The candidates put different emphases on the best response to the crisis facing dairy farmers in the state. Zunker said federal policy needs to “ensure access to competitive markets” and “eliminate predatory business practices that hurt our small and mid-sized farmers.”

Dale said an oversupply of milk is the primary cause of the dairy crisis, but did not specify the best policy response. But Dale was sharply critical of a new bipartisan proposal to create a $1 million grant program that would help farmers reduce the amount of manure used when growing crops.

“I’m very disappointed in the Democratic Party,” Dale said, “especially with Gov. (Tony) Evers’ suggestion that he’s going to have the taxpayers use a million of their dollars to clean up the manure mess that these industrial dairies are creating.”

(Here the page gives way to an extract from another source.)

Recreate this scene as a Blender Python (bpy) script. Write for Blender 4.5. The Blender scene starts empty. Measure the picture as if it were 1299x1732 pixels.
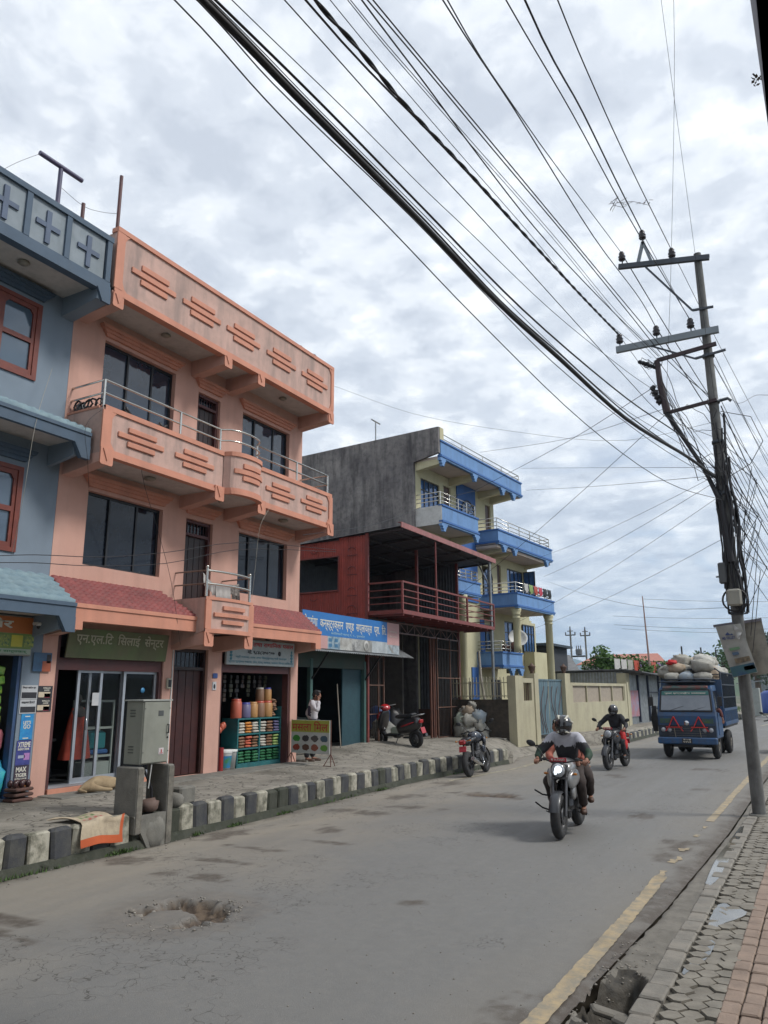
import bpy, bmesh, math, random
from mathutils import Vector, Matrix
random.seed(11)
rad = math.radians
sc = bpy.context.scene
COL = sc.collection

# ------------------------------------------------------------------ camera
cd = bpy.data.cameras.new('camera'); cam = bpy.data.objects.new('camera', cd); COL.objects.link(cam)
cd.sensor_fit = 'HORIZONTAL'; cd.sensor_width = 36.0; cd.lens = 36.0*1294.0/1299.0
cd.clip_start = 0.05; cd.clip_end = 6000
yaw, pitch, roll = rad(29.1), rad(13.3), rad(-0.32)
fwd = Vector((-math.sin(yaw)*math.cos(pitch), math.cos(yaw)*math.cos(pitch), math.sin(pitch)))
rgt = Vector((math.cos(yaw), math.sin(yaw), 0)); upv = rgt.cross(fwd)
r2 = rgt*math.cos(roll)+upv*math.sin(roll); u2 = -rgt*math.sin(roll)+upv*math.cos(roll)
M = Matrix((r2, u2, -fwd)).transposed().to_4x4(); M.translation = (0, 0, 2.05)
cam.matrix_world = M; sc.camera = cam

# ------------------------------------------------------------------ light and exposure
SUN_EL, SUN_AZ = 47.0, 72.0          # azimuth measured from +Y towards +X
sd = bpy.data.lights.new('sun', 'SUN'); sd.energy = 2.0; sd.angle = rad(14); sd.color = (1, 0.97, 0.92)
so = bpy.data.objects.new('sun', sd); COL.objects.link(so)
so.rotation_euler = Vector((-math.sin(rad(SUN_AZ))*math.cos(rad(SUN_EL)), -math.cos(rad(SUN_AZ))*math.cos(rad(SUN_EL)), -math.sin(rad(SUN_EL)))).to_track_quat('-Z', 'Y').to_euler()
sc.view_settings.view_transform = 'Standard'; sc.view_settings.look = 'None'
sc.view_settings.exposure = 0.68; sc.view_settings.gamma = 1.0

W = bpy.data.worlds.new('World'); sc.world = W; W.use_nodes = True
nt = W.node_tree; N = nt.nodes; L = nt.links
bg = N['Background']; bg.inputs['Strength'].default_value = 0.1
sky = N.new('ShaderNodeTexSky'); sky.sky_type = 'NISHITA'; sky.sun_disc = False
sky.sun_elevation = rad(SUN_EL); sky.sun_rotation = rad(SUN_AZ)
sky.air_density = 1.0; sky.dust_density = 0.6; sky.ozone_density = 3.0
tc = N.new('ShaderNodeTexCoord')
sep = N.new('ShaderNodeSeparateXYZ'); L.new(tc.outputs['Generated'], sep.inputs[0])
def wm(op, a, b=None, clamp=False):
    n = N.new('ShaderNodeMath'); n.operation = op; n.use_clamp = clamp
    for i, v in enumerate((a, b)):
        if v is None: continue
        if isinstance(v, (int, float)): n.inputs[i].default_value = v
        else: L.new(v, n.inputs[i])
    return n.outputs[0]
# project the view direction on a flat cloud deck
zz = wm('ADD', wm('MAXIMUM', sep.outputs['Z'], 0.0), 0.16)
cx = wm('DIVIDE', sep.outputs['X'], zz); cy = wm('DIVIDE', sep.outputs['Y'], zz)
cmb = N.new('ShaderNodeCombineXYZ'); L.new(cx, cmb.inputs[0]); L.new(cy, cmb.inputs[1])
def wnoise(scale, detail, rough, off, dist=0.0):
    mp = N.new('ShaderNodeMapping'); mp.inputs['Location'].default_value = off; L.new(cmb.outputs[0], mp.inputs['Vector'])
    n = N.new('ShaderNodeTexNoise'); n.inputs['Scale'].default_value = scale; n.inputs['Detail'].default_value = detail
    n.inputs['Roughness'].default_value = rough; n.inputs['Distortion'].default_value = dist
    L.new(mp.outputs[0], n.inputs['Vector']); return n.outputs['Fac']
def wramp(fac, stops):
    r = N.new('ShaderNodeValToRGB'); r.color_ramp.interpolation = 'EASE'
    while len(r.color_ramp.elements) < len(stops): r.color_ramp.elements.new(0.5)
    for e, (p, c) in zip(r.color_ramp.elements, stops): e.position = p; e.color = (*c, 1)
    L.new(fac, r.inputs[0]); return r.outputs[0]
n1 = wnoise(5.6, 5, 0.55, (3.1, 1.7, 0), 0.15); n2 = wnoise(1.1, 3, 0.5, (7.3, 2.2, 0)); n3 = wnoise(13.0, 4, 0.6, (1.3, 9.2, 0), 0.3)
mixf = wm('ADD', wm('ADD', wm('MULTIPLY', n1, 0.52), wm('MULTIPLY', n2, 0.20)), wm('MULTIPLY', n3, 0.28))
cloud = wramp(mixf, [(0.38, (4.2, 4.5, 5.05)), (0.46, (5.0, 5.3, 5.8)), (0.53, (6.2, 6.45, 6.8)), (0.61, (7.8, 7.9, 8.0))])
# openings of blue between the clouds, only low over the street's end
hole = wnoise(1.3, 4, 0.6, (0.4, 5.2, 0), 0.4)
low = N.new('ShaderNodeMapRange'); low.inputs['From Min'].default_value = 0.44; low.inputs['From Max'].default_value = 0.10
L.new(sep.outputs['Z'], low.inputs['Value'])
holef = N.new('ShaderNodeMapRange'); holef.inputs['From Min'].default_value = 0.56; holef.inputs['From Max'].default_value = 0.70
L.new(hole, holef.inputs['Value'])
blue = wm('MULTIPLY', wm('MULTIPLY', holef.outputs[0], low.outputs[0]), 0.85, True)
mx = N.new('ShaderNodeMix'); mx.data_type = 'RGBA'
L.new(blue, mx.inputs['Factor']); L.new(cloud, mx.inputs['A']); L.new(sky.outputs[0], mx.inputs['B'])
L.new(mx.outputs['Result'], bg.inputs['Color'])

# ------------------------------------------------------------------ mesh helpers
def world(o):
    m = o.matrix_basis.copy()
    while o.parent: o = o.parent; m = o.matrix_basis @ m
    return m
class MB:
    def __init__(s, T=None): s.v = []; s.f = []; s.mi = []; s.sm = []; s.T = T or Matrix(); s.m = 0
    def add(s, vs, fs, smooth=False):
        b = len(s.v); s.v += [s.T @ Vector(p) for p in vs]
        for f in fs: s.f.append([b+i for i in f]); s.mi.append(s.m); s.sm.append(smooth)
        return s
    def box(s, x0, x1, y0, y1, z0, z1):
        x0, x1 = min(x0, x1), max(x0, x1); y0, y1 = min(y0, y1), max(y0, y1); z0, z1 = min(z0, z1), max(z0, z1)
        return s.add([(x0,y0,z0),(x1,y0,z0),(x1,y1,z0),(x0,y1,z0),(x0,y0,z1),(x1,y0,z1),(x1,y1,z1),(x0,y1,z1)],
              [(0,3,2,1),(4,5,6,7),(0,1,5,4),(1,2,6,5),(2,3,7,6),(3,0,4,7)])
    def rbox(s, c, size, rot=(0,0,0), b=0.0):
        """box with chamfered edges"""
        from mathutils import Euler
        R = Euler(rot).to_matrix(); h = Vector(size)/2; c = Vector(c)
        if b <= 0:
            vs = [c+R@Vector((x*h.x, y*h.y, z*h.z)) for z in (-1,1) for x, y in ((-1,-1),(1,-1),(1,1),(-1,1))]
            return s.add(vs, [(0,3,2,1),(4,5,6,7),(0,1,5,4),(1,2,6,5),(2,3,7,6),(3,0,4,7)])
        rings = []
        for z, k in ((-h.z, b), (-h.z+b, 0), (h.z-b, 0), (h.z, b)):
            x, y = h.x-k, h.y-k
            rings.append([(-x+b,-y,z),(x-b,-y,z),(x,-y+b,z),(x,y-b,z),(x-b,y,z),(-x+b,y,z),(-x,y-b,z),(-x,-y+b,z)])
        vs = [c+R@Vector(p) for r in rings for p in r]; fs = [tuple(range(7,-1,-1)), tuple(range(24,32))]
        for i in range(3):
            for j in range(8): a = i*8+j; d = i*8+(j+1)%8; fs.append((a, d, d+8, a+8))
        return s.add(vs, fs)
    def tube(s, pts, r, n=8, cap=True, smooth=True):
        pts = [Vector(p) for p in pts]; rs = r if isinstance(r, (list, tuple)) else [r]*len(pts)
        t0 = (pts[1]-pts[0]).normalized(); a = Vector((0,0,1)) if abs(t0.z) < .9 else Vector((1,0,0))
        x = t0.cross(a).normalized(); vs = []; fs = []
        for i, p in enumerate(pts):
            t = (pts[min(i+1, len(pts)-1)]-pts[max(i-1, 0)]).normalized()
            x = (x-t*x.dot(t)).normalized(); y = t.cross(x)
            vs += [p+(x*math.cos(2*math.pi*k/n)+y*math.sin(2*math.pi*k/n))*rs[i] for k in range(n)]
        for i in range(len(pts)-1):
            for k in range(n): a0 = i*n+k; b0 = i*n+(k+1)%n; fs.append((a0, b0, b0+n, a0+n))
        s.add(vs, fs, smooth)
        if cap: s.add(vs[:n], [tuple(range(n-1,-1,-1))]); s.add(vs[-n:], [tuple(range(n))])
        return s
    def bar(s, p, q, w, h=None, up=(0,0,1)):
        p = Vector(p); q = Vector(q); h = h or w; t = (q-p).normalized(); up = Vector(up)
        if abs(t.dot(up)) > .99: up = Vector((1,0,0))
        x = t.cross(up).normalized()*w/2; y = x.cross(t).normalized()*h/2
        vs = [p-x-y,p+x-y,p+x+y,p-x+y,q-x-y,q+x-y,q+x+y,q-x+y]
        return s.add(vs, [(0,3,2,1),(4,5,6,7),(0,1,5,4),(1,2,6,5),(2,3,7,6),(3,0,4,7)])
    def prism(s, poly, e, smooth=False):
        """closed polygon of 3-D points extruded by vector e"""
        poly = [Vector(p) for p in poly]; e = Vector(e); n = len(poly)
        nrm = Vector((0,0,0))
        for i in range(n): nrm += poly[i].cross(poly[(i+1) % n])
        if nrm.dot(e) > 0: poly.reverse()
        vs = poly+[p+e for p in poly]
        s.add(vs, [tuple(range(n)), tuple(range(2*n-1, n-1, -1))])
        return s.add(vs, [(i, i+n, (i+1) % n+n, (i+1) % n) for i in range(n)], smooth)
    def lathe(s, prof, c=(0,0,0), n=16, axis='Z', ang=1.0):
        c = Vector(c); vs = []; fs = []; m = len(prof)
        for k in range(n):
            a = 2*math.pi*k/n
            for r, h in prof:
                p = Vector((r*math.cos(a), r*math.sin(a), h))
                if axis == 'Y': p = Vector((p.x, p.z, -p.y))
                if axis == 'X': p = Vector((p.z, p.x, p.y))
                vs.append(c+p)
        for k in range(n):
            for j in range(m-1): a = k*m+j; b = ((k+1) % n)*m+j; fs.append((a, b, b+1, a+1))
        return s.add(vs, fs, True)
    def blob(s, c, r, n=12, m=8, noise=0.0, rot=(0,0,0), seed=0, sq=1.0):
        from mathutils import Euler, noise as nz
        c = Vector(c); R = Euler(rot).to_matrix(); vs = []; fs = []
        for i in range(m+1):
            th = math.pi*i/m
            for k in range(n):
                ph = 2*math.pi*k/n
                d = Vector((math.sin(th)*math.cos(ph), math.sin(th)*math.sin(ph), math.cos(th)))
                if sq != 1.0: d = Vector([math.copysign(abs(q)**sq, q) for q in d])
                kk = 1+noise*(nz.noise(d*2.3+Vector((seed*3.7, seed, -seed)))+.35*nz.noise(d*6.5+Vector((seed, 3*seed, 1))))
                vs.append(c+R@Vector((d.x*r[0], d.y*r[1], d.z*r[2]))*kk)
        for i in range(m):
            for k in range(n): a = i*n+k; b = i*n+(k+1) % n; fs.append((a, a+n, b+n, b))
        return s.add(vs, fs, True)
    def build(s, name, mat, parent=None, w=False, bevel=0, label=None, recalc=False):
        """w: vertices are in world space and are brought into the parent's space"""
        me = bpy.data.meshes.new(name)
        vs = s.v
        if w and parent is not None: inv = world(parent).inverted(); vs = [inv @ v for v in vs]
        me.from_pydata([tuple(v) for v in vs], [], s.f)
        for m in (mat if isinstance(mat, (list, tuple)) else [mat]): me.materials.append(m)
        me.polygons.foreach_set('material_index', s.mi); me.polygons.foreach_set('use_smooth', s.sm); me.update()
        if recalc:
            b = bmesh.new(); b.from_mesh(me); bmesh.ops.remove_doubles(b, verts=b.verts, dist=1e-5); bmesh.ops.recalc_face_normals(b, faces=b.faces); b.to_mesh(me); b.free()
        o = bpy.data.objects.new(name, me); COL.objects.link(o); o.parent = parent
        if bevel:
            md = o.modifiers.new('bevel', 'BEVEL'); md.width = bevel; md.segments = 2; md.limit_method = 'ANGLE'; md.angle_limit = rad(40)
        if label: o['label'] = label
        return o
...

He called for a moratorium on concentrated animal feeding operations in Wisconsin, and said “I don’t know why anybody would invite them into the state to begin with.”

Gun Rights

In response to a caller who asked how the candidates would protect Second Amendment rights, Zunker said the Second Amendment is not under attack. She said she supports hunters and the rights of gun owners to protect themselves. But she said her perspective as a mom and as a school board president reinforces her convictions on the need for gun reforms.

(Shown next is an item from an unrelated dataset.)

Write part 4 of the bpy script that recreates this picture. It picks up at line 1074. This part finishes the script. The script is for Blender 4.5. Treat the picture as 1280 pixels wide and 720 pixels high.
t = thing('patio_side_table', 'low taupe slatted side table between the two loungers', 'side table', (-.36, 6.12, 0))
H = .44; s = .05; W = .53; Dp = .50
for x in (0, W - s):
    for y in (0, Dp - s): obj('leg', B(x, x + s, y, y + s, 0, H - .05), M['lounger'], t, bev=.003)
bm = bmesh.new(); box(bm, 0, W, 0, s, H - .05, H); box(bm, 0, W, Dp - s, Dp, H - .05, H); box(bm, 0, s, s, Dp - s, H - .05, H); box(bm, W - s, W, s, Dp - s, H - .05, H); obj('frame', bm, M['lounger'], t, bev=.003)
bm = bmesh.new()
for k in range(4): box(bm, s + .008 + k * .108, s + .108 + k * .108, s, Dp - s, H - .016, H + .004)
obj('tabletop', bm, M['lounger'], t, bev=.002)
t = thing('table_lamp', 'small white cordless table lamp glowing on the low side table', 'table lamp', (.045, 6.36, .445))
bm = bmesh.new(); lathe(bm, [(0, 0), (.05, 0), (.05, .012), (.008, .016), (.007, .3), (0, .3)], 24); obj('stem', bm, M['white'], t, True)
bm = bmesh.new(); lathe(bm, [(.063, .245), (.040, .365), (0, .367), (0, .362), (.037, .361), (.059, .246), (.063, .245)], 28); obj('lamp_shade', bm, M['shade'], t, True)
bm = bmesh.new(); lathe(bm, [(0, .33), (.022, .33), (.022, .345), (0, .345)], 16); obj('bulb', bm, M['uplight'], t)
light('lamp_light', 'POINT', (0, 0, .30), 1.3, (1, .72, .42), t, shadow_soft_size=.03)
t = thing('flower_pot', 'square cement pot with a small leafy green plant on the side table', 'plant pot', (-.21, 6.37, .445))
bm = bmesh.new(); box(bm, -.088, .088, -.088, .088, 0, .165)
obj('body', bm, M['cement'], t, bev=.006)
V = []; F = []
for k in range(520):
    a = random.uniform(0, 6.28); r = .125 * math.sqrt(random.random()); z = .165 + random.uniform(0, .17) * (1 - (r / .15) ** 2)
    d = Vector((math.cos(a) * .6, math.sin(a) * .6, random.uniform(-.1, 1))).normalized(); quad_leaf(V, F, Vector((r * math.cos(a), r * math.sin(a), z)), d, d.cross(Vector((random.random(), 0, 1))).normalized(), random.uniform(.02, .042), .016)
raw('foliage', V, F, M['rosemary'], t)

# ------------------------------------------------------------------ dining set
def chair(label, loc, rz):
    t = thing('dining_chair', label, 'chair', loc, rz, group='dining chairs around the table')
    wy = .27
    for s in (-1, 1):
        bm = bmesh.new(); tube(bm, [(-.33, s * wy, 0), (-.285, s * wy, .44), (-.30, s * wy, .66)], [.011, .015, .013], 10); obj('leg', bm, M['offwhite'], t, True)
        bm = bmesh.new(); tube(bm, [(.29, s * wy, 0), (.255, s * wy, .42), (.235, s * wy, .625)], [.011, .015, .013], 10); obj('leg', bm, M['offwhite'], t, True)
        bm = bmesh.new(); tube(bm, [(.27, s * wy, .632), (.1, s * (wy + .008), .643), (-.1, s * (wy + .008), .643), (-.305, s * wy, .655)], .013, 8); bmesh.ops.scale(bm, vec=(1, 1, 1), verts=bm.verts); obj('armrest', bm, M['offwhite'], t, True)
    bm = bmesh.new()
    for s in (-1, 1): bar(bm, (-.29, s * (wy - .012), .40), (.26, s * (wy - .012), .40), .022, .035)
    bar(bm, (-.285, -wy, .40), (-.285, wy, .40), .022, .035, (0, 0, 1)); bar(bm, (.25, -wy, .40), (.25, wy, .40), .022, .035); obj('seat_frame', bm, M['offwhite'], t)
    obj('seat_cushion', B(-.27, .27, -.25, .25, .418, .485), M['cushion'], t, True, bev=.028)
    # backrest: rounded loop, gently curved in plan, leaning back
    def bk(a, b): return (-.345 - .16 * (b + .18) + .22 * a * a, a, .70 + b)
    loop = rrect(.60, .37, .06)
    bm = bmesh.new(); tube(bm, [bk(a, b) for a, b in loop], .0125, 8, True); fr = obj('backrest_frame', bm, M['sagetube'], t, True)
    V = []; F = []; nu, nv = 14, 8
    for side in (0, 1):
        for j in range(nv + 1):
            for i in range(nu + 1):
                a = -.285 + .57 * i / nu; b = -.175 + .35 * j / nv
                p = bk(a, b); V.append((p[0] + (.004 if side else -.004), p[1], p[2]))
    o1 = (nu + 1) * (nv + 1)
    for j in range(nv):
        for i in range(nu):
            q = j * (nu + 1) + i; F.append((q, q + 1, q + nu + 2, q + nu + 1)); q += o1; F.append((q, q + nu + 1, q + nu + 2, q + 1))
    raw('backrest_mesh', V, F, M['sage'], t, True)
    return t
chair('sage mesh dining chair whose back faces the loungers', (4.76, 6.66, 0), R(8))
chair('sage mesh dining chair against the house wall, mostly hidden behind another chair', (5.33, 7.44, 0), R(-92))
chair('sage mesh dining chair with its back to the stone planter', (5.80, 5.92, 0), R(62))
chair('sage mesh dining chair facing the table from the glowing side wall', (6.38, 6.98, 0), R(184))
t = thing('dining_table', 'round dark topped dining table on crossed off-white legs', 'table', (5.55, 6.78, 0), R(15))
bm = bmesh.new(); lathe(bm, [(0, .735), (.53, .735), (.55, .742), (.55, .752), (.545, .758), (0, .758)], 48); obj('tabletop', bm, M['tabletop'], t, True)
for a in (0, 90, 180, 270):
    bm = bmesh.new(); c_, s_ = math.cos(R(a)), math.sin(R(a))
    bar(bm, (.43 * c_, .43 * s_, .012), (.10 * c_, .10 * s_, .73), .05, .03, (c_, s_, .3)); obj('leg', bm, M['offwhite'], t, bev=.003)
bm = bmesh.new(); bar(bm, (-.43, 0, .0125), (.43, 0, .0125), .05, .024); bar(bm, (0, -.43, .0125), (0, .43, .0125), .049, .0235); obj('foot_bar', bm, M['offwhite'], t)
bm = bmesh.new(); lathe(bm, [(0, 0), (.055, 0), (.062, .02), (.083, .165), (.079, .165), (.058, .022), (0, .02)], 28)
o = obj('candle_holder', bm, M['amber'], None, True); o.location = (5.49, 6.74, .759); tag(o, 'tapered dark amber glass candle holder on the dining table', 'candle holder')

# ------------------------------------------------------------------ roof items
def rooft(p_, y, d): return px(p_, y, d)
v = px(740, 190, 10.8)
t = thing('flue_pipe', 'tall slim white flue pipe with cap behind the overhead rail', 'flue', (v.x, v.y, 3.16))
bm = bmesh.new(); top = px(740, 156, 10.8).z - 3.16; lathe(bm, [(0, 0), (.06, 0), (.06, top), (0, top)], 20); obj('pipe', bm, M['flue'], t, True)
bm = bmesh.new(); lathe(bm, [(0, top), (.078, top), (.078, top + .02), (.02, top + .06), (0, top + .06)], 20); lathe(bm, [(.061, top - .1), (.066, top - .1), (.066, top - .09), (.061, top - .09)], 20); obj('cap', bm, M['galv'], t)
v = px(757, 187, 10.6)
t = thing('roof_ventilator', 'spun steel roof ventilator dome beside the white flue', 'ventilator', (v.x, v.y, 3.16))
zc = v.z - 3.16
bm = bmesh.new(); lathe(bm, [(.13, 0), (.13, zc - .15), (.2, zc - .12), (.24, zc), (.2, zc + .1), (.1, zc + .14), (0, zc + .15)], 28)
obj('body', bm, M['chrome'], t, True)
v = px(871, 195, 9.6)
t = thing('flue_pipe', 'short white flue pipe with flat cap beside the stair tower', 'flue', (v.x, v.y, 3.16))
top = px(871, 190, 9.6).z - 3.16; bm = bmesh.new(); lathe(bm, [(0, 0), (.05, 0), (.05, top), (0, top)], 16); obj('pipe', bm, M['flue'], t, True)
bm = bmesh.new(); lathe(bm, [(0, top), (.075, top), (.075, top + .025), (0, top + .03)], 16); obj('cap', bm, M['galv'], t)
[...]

“I see our children having to go through active shooter drills,” Zunker said. “I made it through my entire academic career and never had to do one. My son is in third grade and he’s been through seven. … We do have a gun violence problem in this country. We need commonsense gun reform.”

That includes universal background checks, an assault weapons ban and red flag laws that can permit courts to order temporary removal of guns from those found to be a danger to themselves or others. The two Democratic candidates agreed on those policies.

It’s safe to say the eventual Republican nominee won’t agree. Tiffany has been endorsed by the National Rifle Association, and Church has expressed his strong support for the organization’s priorities as well.

The debate was moderated by Shereen Siewert, host of WPR’s “Route 51,” and Robin Washington, host of the Superior-based WPR talk show “Simply Superior.”